Repeat every line of the listing below exactly, minus the pictures.
________________________________________
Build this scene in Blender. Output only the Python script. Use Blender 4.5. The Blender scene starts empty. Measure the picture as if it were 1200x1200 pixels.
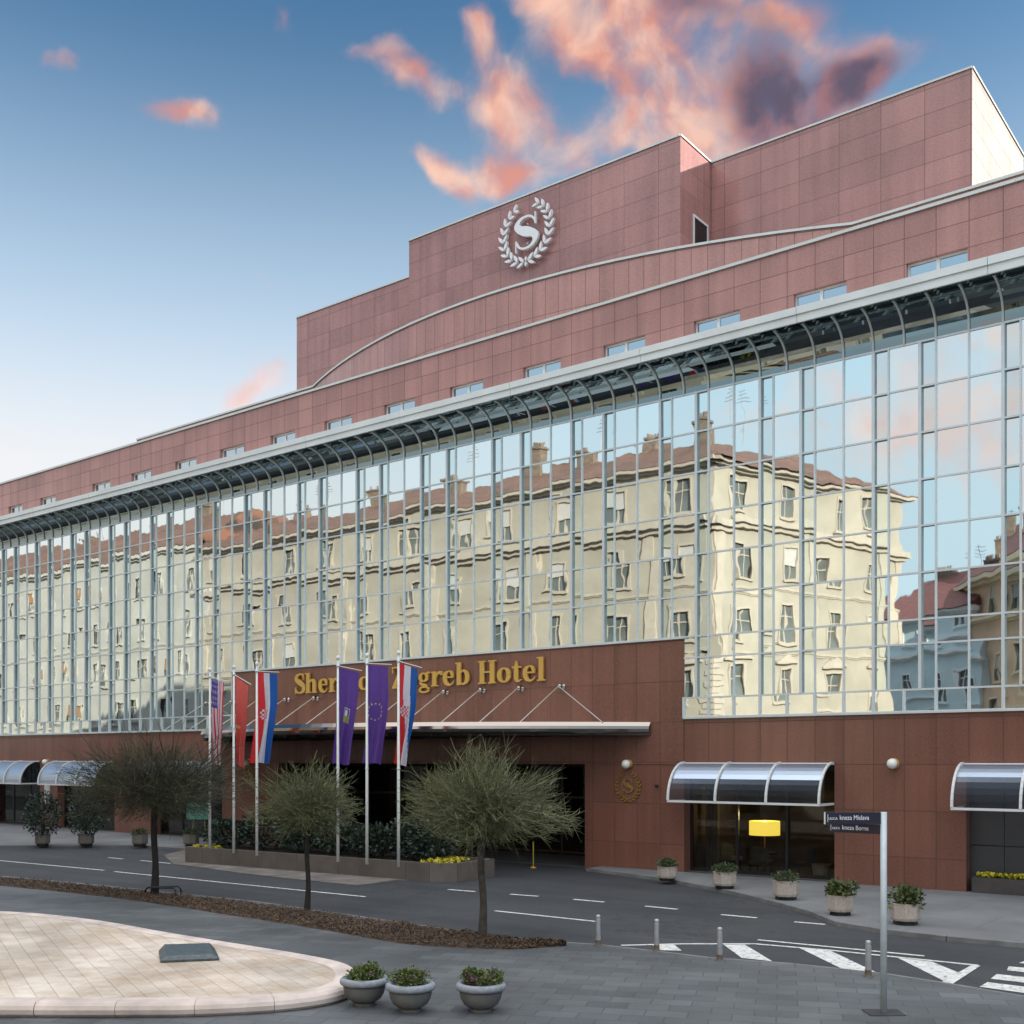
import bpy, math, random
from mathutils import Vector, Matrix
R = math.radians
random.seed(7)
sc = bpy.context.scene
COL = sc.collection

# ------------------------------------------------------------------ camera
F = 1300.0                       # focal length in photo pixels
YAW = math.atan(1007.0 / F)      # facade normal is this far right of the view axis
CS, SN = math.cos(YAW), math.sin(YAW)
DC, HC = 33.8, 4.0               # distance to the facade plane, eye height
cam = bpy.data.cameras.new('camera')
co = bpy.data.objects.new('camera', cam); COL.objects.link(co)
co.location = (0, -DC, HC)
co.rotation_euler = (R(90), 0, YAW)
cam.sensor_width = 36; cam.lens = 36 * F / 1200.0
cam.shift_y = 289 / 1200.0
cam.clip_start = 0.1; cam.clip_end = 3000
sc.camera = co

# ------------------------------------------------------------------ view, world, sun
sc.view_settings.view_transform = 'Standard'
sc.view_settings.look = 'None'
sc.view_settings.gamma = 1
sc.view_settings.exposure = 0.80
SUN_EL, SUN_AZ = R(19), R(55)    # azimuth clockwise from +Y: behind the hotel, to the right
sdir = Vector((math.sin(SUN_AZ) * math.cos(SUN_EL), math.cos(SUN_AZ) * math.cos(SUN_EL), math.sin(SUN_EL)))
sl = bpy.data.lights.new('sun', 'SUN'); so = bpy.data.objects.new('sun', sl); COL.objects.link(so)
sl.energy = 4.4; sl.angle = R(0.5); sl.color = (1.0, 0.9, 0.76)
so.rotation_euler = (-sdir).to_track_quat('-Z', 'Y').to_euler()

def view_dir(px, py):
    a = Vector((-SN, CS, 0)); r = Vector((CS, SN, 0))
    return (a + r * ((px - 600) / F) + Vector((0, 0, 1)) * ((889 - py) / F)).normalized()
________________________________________
__Exercise solution__
Build this scene in Blender. Output only the Python script. Use Blender 4.5. The Blender scene starts empty. Measure the picture as if it were 1200x1200 pixels.
import bpy, math, random
from mathutils import Vector, Matrix
R = math.radians
random.seed(7)
sc = bpy.context.scene
COL = sc.collection

# ------------------------------------------------------------------ camera
F = 1300.0                       # focal length in photo pixels
YAW = math.atan(1007.0 / F)      # facade normal is this far right of the view axis
CS, SN = math.cos(YAW), math.sin(YAW)
DC, HC = 33.8, 4.0               # distance to the facade plane, eye height
cam = bpy.data.cameras.new('camera')
co = bpy.data.objects.new('camera', cam); COL.objects.link(co)
co.location = (0, -DC, HC)
co.rotation_euler = (R(90), 0, YAW)
cam.sensor_width = 36; cam.lens = 36 * F / 1200.0
cam.shift_y = 289 / 1200.0
cam.clip_start = 0.1; cam.clip_end = 3000
sc.camera = co

# ------------------------------------------------------------------ view, world, sun
sc.view_settings.view_transform = 'Standard'
sc.view_settings.look = 'None'
sc.view_settings.gamma = 1
sc.view_settings.exposure = 0.80
SUN_EL, SUN_AZ = R(19), R(55)    # azimuth clockwise from +Y: behind the hotel, to the right
sdir = Vector((math.sin(SUN_AZ) * math.cos(SUN_EL), math.cos(SUN_AZ) * math.cos(SUN_EL), math.sin(SUN_EL)))
sl = bpy.data.lights.new('sun', 'SUN'); so = bpy.data.objects.new('sun', sl); COL.objects.link(so)
sl.energy = 4.4; sl.angle = R(0.5); sl.color = (1.0, 0.9, 0.76)
so.rotation_euler = (-sdir).to_track_quat('-Z', 'Y').to_euler()

def view_dir(px, py):
    a = Vector((-SN, CS, 0)); r = Vector((CS, SN, 0))
    return (a + r * ((px - 600) / F) + Vector((0, 0, 1)) * ((889 - py) / F)).normalized()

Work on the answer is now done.